Hace menos de un año, Antonio Dal Massetto nos dejó, y partió. Y como un guiño del destino, su última novela nos invita a ser parte de un viaje. Vale la pena acompañarlo.
La historia nos invita a entender a un hombre solo. Un hombre que no sabemos qué tuvo ni qué quiere tener, y que está sólo. Solo, y mirando un horizontes de problemas.
Quien relata, en tercera persona, cuenta sobre este anónimo, en medio de esta modernidad, a veces contenedora, muchas otras excluyente, que ve, sin observar, cómo su vida continúa lenta y a punto de desplomarse.
De repente alguien cercano, buscando ayudarlo, le aconseja hacer un viaje.

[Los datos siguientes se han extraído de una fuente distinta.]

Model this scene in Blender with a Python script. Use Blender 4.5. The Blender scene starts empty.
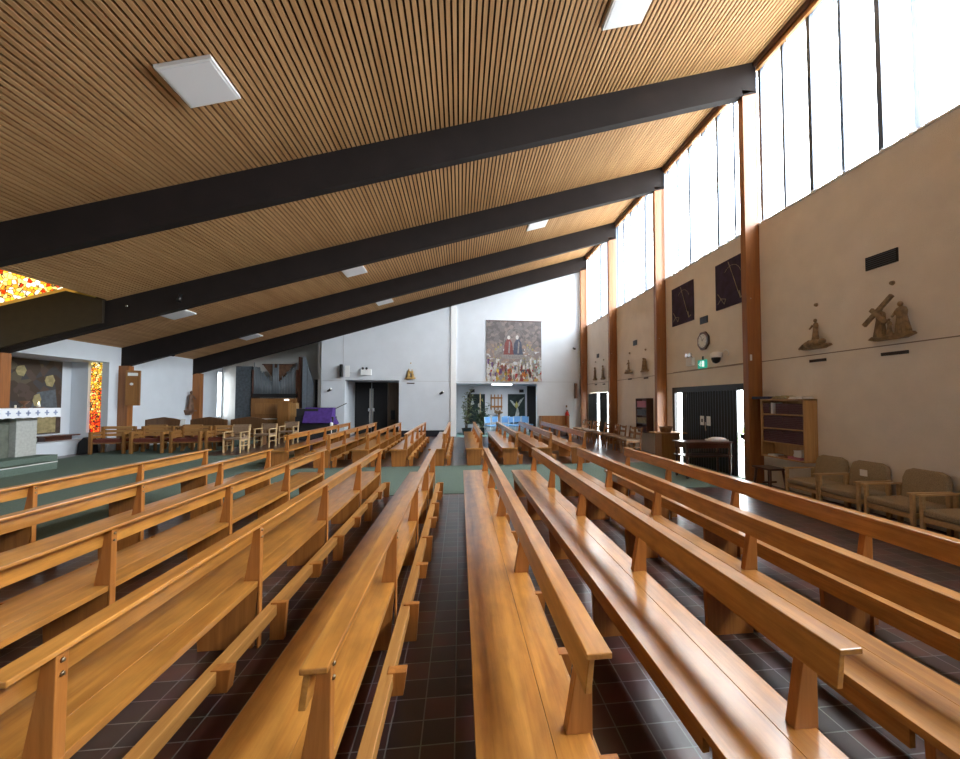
import bpy, bmesh, math, random
from mathutils import Vector, Matrix, Euler
random.seed(7)
SC = bpy.context.scene
COL = SC.collection
PI = math.pi
R = math.radians

# ------------------------------------------------------------------ camera, world, light, exposure
cam_d = bpy.data.cameras.new('camera')
cam = bpy.data.objects.new('camera', cam_d)
COL.objects.link(cam)
SC.camera = cam
cam_d.sensor_width = 36.0
cam_d.lens = 15.0
cam_d.shift_x = -26 / 960
cam_d.shift_y = 7.5 / 960
cam_d.clip_start = 0.05
cam.location = (0, 0, 1.6)
cam.rotation_euler = (R(90 + 2.0), 0, -R(6.56))

SC.view_settings.view_transform = 'Standard'
SC.view_settings.look = 'None'
SC.view_settings.gamma = 1
SC.view_settings.use_curve_mapping = False
SC.view_settings.exposure = 0.68

world = bpy.data.worlds.new('sky')
SC.world = world
world.use_nodes = True
wt = world.node_tree
wt.nodes.clear()
w_out = wt.nodes.new('ShaderNodeOutputWorld')
w_bg = wt.nodes.new('ShaderNodeBackground')
w_geo = wt.nodes.new('ShaderNodeTexCoord')
w_sep = wt.nodes.new('ShaderNodeSeparateXYZ')
w_ramp = wt.nodes.new('ShaderNodeValToRGB')
w_map = wt.nodes.new('ShaderNodeMapRange')
w_map.inputs['From Min'].default_value = -1
w_map.inputs['From Max'].default_value = 1
wt.links.new(w_geo.outputs['Generated'], w_sep.inputs[0])
wt.links.new(w_sep.outputs['Z'], w_map.inputs['Value'])
wt.links.new(w_map.outputs[0], w_ramp.inputs[0])
e = w_ramp.color_ramp.elements
e[0].position = 0.44; e[0].color = (0.26, 0.27, 0.26, 1)
e[1].position = 0.53; e[1].color = (0.88, 0.95, 1.0, 1)
wt.links.new(w_ramp.outputs[0], w_bg.inputs[0])
w_bg.inputs[1].default_value = 17.0
wt.links.new(w_bg.outputs[0], w_out.inputs[0])

def portal(name, loc, sx, sy, rot):
    l = bpy.data.lights.new(name, 'AREA')
    l.shape = 'RECTANGLE'; l.size = sx; l.size_y = sy
    l.cycles.is_portal = True
    o = bpy.data.objects.new(name, l)
    o.location = loc; o.rotation_euler = rot
    COL.objects.link(o)
    return o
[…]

Irse siempre es una salida de emergencia que puede funcionar. Alejarse y ver en perspectiva puede llevarnos a encontrar una salida a eso que nos hace sufrir, a eso que parece no tener nada bueno para ofrecernos.
Entonces ese hombre urbano, lleno de interrogantes, acepta irse. Y llega a un lugar donde nadie lo conoce, donde nadie puede juzgarlo, ni siquiera él mismo.

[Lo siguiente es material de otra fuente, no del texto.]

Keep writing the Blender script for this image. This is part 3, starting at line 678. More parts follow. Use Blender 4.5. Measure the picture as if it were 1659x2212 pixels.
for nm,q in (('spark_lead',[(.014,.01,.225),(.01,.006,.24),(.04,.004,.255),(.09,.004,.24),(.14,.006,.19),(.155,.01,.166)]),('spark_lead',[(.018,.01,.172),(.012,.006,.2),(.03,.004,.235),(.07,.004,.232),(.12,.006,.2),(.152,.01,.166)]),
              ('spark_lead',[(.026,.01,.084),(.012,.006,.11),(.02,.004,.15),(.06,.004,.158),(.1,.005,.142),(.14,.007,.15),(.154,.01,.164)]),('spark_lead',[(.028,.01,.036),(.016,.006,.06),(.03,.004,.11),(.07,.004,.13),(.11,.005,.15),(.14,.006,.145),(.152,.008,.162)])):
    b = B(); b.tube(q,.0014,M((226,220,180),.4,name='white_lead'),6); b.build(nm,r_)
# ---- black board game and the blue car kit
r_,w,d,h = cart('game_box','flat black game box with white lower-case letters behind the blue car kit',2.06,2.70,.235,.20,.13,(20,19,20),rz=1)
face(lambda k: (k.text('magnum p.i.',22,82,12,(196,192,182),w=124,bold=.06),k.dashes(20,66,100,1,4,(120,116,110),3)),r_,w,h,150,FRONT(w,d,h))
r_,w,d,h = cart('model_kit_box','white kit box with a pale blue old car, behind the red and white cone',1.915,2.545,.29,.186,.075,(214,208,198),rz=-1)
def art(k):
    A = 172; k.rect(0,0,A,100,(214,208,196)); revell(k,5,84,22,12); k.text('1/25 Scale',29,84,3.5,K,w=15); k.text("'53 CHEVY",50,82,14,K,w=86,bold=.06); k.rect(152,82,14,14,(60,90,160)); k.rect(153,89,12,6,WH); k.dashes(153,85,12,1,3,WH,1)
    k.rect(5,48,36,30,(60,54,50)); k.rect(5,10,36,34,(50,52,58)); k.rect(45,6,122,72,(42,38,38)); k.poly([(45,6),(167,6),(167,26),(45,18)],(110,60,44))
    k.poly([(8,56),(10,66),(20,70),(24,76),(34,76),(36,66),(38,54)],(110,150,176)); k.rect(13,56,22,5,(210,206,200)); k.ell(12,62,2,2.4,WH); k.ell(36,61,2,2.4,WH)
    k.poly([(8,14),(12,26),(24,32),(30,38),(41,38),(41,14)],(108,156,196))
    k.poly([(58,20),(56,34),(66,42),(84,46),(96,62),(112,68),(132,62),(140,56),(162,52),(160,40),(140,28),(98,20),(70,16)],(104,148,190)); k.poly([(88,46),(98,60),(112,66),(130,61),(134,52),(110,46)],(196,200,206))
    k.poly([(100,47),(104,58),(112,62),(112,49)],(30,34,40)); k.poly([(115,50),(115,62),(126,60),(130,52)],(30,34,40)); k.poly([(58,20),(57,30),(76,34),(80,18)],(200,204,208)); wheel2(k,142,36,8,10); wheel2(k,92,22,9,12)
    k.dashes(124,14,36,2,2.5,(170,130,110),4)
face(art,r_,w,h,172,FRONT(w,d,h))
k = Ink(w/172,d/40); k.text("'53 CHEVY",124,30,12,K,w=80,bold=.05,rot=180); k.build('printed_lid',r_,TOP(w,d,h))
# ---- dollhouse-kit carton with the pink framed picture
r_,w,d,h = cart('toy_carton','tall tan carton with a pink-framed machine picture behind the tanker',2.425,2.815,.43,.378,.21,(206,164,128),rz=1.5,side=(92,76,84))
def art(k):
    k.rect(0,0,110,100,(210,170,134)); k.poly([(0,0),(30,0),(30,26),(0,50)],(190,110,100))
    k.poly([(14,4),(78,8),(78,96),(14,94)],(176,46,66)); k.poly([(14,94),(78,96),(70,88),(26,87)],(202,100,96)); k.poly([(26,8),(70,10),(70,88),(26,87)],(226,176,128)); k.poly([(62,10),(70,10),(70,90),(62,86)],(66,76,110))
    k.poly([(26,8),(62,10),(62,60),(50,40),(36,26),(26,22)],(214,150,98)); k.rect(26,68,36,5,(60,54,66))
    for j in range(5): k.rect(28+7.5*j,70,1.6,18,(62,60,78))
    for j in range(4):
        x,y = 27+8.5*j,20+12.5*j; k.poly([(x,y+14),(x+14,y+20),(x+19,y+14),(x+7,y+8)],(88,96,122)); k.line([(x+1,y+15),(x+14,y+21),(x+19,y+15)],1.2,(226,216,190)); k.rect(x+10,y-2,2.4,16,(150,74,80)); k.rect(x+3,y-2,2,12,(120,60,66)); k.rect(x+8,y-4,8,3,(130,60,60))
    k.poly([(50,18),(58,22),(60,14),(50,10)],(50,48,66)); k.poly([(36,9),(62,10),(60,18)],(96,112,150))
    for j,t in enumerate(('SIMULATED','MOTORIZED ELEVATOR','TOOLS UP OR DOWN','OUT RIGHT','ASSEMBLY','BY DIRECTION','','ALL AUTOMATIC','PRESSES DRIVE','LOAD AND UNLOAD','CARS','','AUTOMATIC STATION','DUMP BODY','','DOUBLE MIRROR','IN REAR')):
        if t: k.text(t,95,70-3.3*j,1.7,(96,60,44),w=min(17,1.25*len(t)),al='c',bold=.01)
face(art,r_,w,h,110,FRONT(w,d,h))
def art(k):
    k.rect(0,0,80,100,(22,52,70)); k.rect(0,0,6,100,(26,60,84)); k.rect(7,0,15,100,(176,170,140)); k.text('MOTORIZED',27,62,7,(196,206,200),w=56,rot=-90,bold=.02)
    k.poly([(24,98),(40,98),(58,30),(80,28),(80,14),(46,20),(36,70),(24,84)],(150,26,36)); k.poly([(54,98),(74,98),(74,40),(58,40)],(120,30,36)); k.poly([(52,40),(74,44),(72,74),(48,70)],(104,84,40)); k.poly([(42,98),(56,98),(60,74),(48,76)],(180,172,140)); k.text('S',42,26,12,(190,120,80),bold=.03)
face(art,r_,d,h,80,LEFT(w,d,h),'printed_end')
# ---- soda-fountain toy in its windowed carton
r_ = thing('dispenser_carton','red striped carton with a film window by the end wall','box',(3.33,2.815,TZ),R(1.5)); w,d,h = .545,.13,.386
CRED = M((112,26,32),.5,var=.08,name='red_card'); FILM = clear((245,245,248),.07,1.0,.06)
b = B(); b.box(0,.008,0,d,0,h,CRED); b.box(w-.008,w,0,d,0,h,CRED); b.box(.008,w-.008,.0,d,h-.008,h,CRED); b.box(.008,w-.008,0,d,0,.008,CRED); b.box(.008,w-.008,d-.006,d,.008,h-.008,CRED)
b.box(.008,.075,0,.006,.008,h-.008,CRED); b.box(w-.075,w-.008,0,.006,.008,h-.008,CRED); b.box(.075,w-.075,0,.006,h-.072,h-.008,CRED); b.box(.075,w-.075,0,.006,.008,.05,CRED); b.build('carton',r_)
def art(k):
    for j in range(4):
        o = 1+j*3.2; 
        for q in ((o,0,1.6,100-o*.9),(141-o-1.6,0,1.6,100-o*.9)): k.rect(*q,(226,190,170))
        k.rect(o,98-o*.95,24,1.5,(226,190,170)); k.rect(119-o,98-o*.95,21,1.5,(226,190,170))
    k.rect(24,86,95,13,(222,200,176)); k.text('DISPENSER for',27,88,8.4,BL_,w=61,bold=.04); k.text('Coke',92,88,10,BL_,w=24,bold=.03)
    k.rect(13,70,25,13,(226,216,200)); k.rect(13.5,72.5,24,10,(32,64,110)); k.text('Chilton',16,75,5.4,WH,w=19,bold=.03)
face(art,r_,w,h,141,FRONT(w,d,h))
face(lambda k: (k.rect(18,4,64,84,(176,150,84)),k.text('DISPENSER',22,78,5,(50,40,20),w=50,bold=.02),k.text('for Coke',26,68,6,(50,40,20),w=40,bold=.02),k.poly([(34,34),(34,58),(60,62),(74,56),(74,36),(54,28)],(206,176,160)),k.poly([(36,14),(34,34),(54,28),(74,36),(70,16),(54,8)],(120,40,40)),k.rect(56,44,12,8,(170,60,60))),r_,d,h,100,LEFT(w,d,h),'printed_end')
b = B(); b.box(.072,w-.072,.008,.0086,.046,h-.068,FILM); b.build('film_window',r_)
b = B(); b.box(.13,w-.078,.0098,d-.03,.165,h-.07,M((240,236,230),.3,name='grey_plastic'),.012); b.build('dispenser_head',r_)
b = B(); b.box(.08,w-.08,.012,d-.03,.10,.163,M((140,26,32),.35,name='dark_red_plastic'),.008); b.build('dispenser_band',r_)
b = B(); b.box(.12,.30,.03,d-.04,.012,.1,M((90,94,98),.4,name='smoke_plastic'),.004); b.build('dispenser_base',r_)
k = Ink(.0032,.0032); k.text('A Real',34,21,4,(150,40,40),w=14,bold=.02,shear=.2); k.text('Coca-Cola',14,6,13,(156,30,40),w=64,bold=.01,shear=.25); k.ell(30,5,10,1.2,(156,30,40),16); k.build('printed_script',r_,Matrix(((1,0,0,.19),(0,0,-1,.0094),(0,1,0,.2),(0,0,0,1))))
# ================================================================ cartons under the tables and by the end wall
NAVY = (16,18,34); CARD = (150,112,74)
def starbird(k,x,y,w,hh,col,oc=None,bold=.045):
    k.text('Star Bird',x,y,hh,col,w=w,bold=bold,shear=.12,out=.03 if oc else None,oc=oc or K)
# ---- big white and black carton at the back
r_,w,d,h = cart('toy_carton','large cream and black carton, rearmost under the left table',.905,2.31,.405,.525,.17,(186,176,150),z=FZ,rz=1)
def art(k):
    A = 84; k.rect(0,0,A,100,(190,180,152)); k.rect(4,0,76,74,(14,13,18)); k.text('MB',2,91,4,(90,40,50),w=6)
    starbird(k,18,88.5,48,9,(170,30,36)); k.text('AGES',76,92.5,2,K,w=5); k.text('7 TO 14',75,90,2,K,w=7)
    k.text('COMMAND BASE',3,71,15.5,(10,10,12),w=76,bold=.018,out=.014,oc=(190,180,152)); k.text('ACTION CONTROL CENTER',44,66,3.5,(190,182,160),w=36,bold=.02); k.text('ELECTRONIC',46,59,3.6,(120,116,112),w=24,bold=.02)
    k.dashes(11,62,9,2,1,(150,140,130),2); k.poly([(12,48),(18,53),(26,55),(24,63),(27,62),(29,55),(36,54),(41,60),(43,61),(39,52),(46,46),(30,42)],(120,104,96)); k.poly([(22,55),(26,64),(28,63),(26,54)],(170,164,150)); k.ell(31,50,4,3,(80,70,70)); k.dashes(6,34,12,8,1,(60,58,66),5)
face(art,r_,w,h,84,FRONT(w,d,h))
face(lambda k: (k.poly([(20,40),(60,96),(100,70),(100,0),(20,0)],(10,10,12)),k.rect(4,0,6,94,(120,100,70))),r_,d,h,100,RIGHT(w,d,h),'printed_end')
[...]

A partir de un registro personal minucioso y contemplativo, el autor italiano radicado en Argentina desde pequeño, nos regala un relato por momentos dramático, por momentos esperanzador. Nos muestra que lo desconocido puede permitirnos muchas veces barajar y dar de nuevo, y dar vuelta la página.
En una realidad ahora diferente, ese mismo hombre es capaz de reinventarse. Y observa a su alrededor, y ese entorno, le permite volver a él mismo. Ve el desamor, la vida y la muerte, el miedo, la cordura y la locura. Se ve en todos aquellos que va descubriendo. Y entre ellos hay una mujer. Una mujer que jura haberlo conocido desde antes, y que entabla con él una relación. Se encuentran en un bar todas las noches, y él se prende en el juego propuesto, dando rienda suelta a su imaginación. Nunca sabremos si sus diálogos se basan en algo real o ficticio. Su juego es también didáctico para nosotros, porque en última instancia nos permite fantasear con nuestra propia vida, con eso que pudo haber pasado y no pasó, y quedó girando en nuestros recuerdos.

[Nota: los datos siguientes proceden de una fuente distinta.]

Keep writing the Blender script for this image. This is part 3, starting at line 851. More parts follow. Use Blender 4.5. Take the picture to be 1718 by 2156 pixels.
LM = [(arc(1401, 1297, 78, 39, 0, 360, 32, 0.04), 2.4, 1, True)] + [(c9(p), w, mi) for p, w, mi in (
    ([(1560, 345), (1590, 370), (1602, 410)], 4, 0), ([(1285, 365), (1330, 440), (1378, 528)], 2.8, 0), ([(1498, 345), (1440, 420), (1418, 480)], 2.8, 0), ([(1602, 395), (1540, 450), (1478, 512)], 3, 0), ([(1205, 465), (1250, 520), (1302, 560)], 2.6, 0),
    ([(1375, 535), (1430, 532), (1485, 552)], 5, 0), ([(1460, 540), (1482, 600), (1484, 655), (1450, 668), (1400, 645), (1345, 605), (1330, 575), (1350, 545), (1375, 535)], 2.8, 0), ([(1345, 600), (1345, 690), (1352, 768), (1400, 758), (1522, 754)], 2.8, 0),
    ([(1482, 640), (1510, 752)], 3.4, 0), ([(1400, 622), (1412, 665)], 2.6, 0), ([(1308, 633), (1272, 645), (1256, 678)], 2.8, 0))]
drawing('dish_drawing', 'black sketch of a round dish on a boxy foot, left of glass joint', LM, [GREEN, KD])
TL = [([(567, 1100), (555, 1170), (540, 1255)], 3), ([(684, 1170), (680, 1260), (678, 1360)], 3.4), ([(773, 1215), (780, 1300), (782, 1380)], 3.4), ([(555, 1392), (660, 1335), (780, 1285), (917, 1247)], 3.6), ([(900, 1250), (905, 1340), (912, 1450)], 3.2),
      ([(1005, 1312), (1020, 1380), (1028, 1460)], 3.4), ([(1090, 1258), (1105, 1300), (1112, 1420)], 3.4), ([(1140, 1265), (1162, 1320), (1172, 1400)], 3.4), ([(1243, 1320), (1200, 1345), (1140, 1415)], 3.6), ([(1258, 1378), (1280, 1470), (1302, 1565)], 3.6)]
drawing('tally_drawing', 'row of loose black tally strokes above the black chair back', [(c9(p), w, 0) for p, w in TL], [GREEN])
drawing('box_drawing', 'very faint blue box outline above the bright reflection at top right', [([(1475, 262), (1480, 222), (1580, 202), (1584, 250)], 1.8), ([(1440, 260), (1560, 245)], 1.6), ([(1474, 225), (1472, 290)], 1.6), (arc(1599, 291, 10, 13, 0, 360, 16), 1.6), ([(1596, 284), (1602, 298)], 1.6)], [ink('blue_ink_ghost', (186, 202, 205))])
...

Otros personajes también son parte de esta historia, y cada uno de ellos ayuda a configurar la silueta de una ciudad lejana, que queda cruzando el océano. Una isla del mediterráneo, que le permite ser, y recrearse.
Durante todo el relato, la imagen de un hombre que camina es constante. Y esa tranquilidad de peregrino
es la que nos permite seguir leyendo, y entender que, a pesar de todo, el movimiento es lo único que nos impulsa a seguir viviendo.